あとここからは文句の垂れ流しになっちゃうので申し訳ないんですがね、まずはBGMですよ。なんでループ処理しないの?曲をただ流し続けてるからいい場面でBGMブツ切りになって気勢が削がれるんです。それくらいはちゃんとしてくださいお願いします。
で、大問題の主人公ですよ。なんですかアレ、本当に主人公にイライラしすぎて何十回と途中でやめそうになったことか。猿のようにすぐスケベに走るのは、まぁエロゲーであるから多少は仕方ないとはいえ、スケベに流されすぎじゃないですか。年頃のギンギン盛りはそうなることだってあるとはいえ、それにしてもあんまりなレベル。何よりイライラするのは、無力を自覚してるのに思慮も何もなく首をつっこんでは事態や人間関係を引っ掻き回して悪化させるところ。軍という組織が陰謀の中心にいる以上、主人公がある程度無力なのはどうしようもないし物語上の仕様ともいえる。それでもどうにかして物語に影響を与えることができるのかうまい脚本を考えるのが大事なわけだけど(実際この主人公は親に強力なコネがあるのだけど)、この主人公は考えなしにへのつっぱりのままバカの一つ覚えみたいに首を突っこんでくる。好奇心旺盛な人だったらそんなこともあろうし、それだけではこれほそイライラしないのですが、この主人公はさらにうんこをトッピングしてしまうのだから救いようがない。
その1、白痴レベルで言われたことを守らない。あいつには近づかないでほしいと前の晩にヒロインからお願いされて、その翌日にはクソみたいな言い訳をこさえてあいつに会いに行っちゃったり、舌の根も乾かないうちに人の忠告やお願いを踏みつぶす行動の連発。なんなの本当に、いい加減にして。
その2、白痴レベルで自分の考えをコロコロ変える。マジで日替わりスタンスチェンジなレベル。君がそんなにふらふらとスタンスを変えるとプレイヤーは非常に疲れるしストレスを感じる。そんな土台ガッバガバなくせに、いらない行動力で面倒事を巻き起こしやがる。なんなの、勘弁してくれ。

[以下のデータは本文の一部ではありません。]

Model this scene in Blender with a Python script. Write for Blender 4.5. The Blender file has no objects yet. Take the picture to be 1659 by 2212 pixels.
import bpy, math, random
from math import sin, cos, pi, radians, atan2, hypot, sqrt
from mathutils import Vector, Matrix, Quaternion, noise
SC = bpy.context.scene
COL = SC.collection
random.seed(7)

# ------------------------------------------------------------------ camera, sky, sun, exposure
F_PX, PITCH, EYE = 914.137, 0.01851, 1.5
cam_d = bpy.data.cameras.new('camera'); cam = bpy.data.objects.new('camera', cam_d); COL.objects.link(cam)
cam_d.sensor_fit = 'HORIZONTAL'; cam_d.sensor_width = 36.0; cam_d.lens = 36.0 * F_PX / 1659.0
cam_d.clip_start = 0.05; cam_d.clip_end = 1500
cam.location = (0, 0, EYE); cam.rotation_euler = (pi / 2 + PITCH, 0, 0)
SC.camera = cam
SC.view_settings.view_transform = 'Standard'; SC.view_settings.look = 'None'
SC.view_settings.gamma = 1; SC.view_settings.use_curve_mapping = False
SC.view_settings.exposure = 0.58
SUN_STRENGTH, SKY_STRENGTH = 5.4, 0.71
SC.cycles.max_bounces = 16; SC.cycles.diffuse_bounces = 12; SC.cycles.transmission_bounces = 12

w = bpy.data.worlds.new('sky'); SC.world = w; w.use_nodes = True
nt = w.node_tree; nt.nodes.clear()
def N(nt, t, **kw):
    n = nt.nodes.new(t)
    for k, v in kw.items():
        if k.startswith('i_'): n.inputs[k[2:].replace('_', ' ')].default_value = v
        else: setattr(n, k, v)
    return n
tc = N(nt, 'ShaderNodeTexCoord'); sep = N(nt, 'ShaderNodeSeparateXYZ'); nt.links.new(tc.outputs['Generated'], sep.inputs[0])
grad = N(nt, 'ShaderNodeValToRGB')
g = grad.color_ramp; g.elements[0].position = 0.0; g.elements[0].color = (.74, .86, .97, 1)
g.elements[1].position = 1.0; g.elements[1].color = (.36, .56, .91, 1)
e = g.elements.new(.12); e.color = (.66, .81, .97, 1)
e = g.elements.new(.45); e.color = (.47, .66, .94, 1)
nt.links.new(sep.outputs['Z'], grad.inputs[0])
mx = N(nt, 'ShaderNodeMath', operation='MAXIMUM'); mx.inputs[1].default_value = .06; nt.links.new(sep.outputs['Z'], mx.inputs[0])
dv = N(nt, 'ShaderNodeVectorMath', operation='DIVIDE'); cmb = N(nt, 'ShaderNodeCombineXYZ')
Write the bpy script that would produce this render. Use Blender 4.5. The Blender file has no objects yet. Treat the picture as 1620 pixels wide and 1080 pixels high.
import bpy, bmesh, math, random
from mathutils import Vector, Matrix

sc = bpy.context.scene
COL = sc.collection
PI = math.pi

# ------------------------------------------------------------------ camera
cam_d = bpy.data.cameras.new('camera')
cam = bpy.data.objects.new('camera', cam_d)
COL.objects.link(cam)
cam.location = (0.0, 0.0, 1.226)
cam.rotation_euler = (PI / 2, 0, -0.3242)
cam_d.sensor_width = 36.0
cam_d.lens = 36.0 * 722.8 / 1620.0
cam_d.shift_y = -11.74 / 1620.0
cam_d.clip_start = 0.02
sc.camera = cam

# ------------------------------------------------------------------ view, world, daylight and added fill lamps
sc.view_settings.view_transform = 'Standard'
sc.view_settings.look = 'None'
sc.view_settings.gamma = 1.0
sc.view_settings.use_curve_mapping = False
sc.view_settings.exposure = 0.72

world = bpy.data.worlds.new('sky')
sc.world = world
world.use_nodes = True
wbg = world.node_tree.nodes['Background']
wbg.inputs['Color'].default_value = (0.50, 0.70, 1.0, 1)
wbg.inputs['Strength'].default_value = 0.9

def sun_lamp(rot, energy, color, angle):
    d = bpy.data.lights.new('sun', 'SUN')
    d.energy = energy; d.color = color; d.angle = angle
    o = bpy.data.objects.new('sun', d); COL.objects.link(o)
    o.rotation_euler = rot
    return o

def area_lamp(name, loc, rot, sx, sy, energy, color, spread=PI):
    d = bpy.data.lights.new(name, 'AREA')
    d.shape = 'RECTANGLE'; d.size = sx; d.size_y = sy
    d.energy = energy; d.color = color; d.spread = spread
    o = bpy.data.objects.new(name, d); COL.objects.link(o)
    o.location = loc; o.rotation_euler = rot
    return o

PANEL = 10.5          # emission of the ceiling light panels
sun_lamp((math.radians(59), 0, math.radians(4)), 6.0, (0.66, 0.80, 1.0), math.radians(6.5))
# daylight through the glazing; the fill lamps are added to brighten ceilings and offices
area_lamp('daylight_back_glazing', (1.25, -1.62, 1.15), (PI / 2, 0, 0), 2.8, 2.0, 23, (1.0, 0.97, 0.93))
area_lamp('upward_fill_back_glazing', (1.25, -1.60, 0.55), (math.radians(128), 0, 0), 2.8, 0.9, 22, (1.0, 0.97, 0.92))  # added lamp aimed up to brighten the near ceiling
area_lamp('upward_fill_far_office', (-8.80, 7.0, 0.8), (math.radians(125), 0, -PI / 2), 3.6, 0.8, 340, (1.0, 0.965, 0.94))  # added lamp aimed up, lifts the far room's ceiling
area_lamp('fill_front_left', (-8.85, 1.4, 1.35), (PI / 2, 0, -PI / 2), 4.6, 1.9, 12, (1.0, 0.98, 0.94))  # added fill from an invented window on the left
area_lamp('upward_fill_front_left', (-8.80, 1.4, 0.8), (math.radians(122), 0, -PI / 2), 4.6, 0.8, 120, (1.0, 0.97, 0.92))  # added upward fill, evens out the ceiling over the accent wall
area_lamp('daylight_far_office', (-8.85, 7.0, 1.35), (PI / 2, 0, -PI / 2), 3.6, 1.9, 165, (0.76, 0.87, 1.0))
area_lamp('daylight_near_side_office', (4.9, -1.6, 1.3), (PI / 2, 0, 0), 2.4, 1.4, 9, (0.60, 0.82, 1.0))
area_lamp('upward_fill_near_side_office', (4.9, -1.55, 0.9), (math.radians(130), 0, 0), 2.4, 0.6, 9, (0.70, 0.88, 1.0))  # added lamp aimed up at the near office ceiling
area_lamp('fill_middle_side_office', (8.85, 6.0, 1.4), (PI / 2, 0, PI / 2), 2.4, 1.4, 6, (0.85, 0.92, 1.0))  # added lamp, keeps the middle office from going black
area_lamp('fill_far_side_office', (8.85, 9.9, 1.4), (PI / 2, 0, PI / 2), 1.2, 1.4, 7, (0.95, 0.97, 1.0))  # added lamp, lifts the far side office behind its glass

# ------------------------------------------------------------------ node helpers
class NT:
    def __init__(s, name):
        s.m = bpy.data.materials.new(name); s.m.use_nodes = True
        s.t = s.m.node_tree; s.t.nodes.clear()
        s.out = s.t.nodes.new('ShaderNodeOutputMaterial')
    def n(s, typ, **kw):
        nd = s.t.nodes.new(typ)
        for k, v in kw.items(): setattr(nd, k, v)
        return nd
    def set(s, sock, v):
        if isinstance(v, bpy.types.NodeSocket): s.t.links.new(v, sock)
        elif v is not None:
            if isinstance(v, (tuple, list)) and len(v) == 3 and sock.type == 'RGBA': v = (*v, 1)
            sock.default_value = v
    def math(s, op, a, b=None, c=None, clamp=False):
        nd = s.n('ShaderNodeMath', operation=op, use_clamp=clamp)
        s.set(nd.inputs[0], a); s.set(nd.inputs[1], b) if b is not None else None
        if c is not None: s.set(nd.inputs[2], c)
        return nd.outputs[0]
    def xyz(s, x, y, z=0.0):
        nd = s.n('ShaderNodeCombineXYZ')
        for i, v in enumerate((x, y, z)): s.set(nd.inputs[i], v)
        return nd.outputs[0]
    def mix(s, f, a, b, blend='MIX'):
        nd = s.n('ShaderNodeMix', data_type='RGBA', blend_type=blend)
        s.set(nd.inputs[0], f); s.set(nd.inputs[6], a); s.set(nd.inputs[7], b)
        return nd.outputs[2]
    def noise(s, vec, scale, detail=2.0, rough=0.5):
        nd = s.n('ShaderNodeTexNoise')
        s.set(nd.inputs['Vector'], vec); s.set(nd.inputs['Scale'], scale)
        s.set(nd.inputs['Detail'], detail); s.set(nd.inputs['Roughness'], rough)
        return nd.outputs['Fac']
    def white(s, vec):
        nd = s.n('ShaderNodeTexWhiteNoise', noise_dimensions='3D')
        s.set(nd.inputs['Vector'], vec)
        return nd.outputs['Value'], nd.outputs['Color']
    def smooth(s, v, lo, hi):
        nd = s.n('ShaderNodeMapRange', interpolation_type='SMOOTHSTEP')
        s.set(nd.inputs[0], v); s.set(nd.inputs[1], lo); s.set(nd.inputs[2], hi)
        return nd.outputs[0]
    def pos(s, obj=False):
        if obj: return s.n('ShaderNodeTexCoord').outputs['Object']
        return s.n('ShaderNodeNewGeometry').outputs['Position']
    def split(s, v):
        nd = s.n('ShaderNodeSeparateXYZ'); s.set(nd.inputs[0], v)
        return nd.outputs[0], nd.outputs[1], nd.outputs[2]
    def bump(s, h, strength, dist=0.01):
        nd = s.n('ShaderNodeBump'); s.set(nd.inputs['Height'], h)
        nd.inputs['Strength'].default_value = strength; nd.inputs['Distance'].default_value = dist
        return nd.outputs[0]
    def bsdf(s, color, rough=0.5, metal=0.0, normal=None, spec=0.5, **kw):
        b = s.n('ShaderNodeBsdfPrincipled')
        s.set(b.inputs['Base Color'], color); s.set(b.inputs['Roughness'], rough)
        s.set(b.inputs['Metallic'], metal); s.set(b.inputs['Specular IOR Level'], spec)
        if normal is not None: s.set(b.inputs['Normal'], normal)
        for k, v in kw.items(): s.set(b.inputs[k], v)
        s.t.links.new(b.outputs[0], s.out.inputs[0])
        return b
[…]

その3、行動原理がガキのくせにその行動分析だけは成熟した大人。今まで散々言ってきたように、もう不愉快なレベル行動が反抗期の小学生レベルで、そのくせ普段はヘラヘラした態度を取ってる。ヒロインにかける言葉もエロゲらしくいっちょまえに成熟してる。なのに、それをすぐに翻すのも相当にイラつく。なにより、普段はヘラヘラと下ネタやセクハラを平気で女の子に振れるけど、目の前に問題が起こった時は直情的に行動し、大きなものに対する反抗心もしっかりと忘れない、それに自身の行動をクールに分析する。そういうのが高校生あたりの考えた”最高にイケてる高校生”って感じで、もう見てらんない。
そんなわけで、私みたいに秩序と和を重んじて身の程を弁えた行動こそ美徳と考えるタイプの人にとっては、主人公がクソで耐えられない可能性が大いにあります。


これで金賞ってのはやや拍子抜けだけどシナリオの展開はうまいと思ったし、メインヒロイン以外のルートは結構よかったし、このままだったら総合力でかなりいい評価をつけれたのに、クソクソ主人公のせいで減点入りまくりですよ。減点というか、構成の良さを主人公のクソさが完全に塗りつぶした。叩かれに叩かれてるスターオーシャン4の主人公エッジさんでも許容できた私がここまで悪し様に罵る主人公なんて相当ですよ。むしろ、このクソクソ主人公と一心同体になりながらよくクリアまで耐えたなと自分を褒めたいレベルですよ。
はぁ……、なんかもう、本当に主人公さえまともだったら褒めるだけで終わってたしいいゲームだったと言えたのにな……。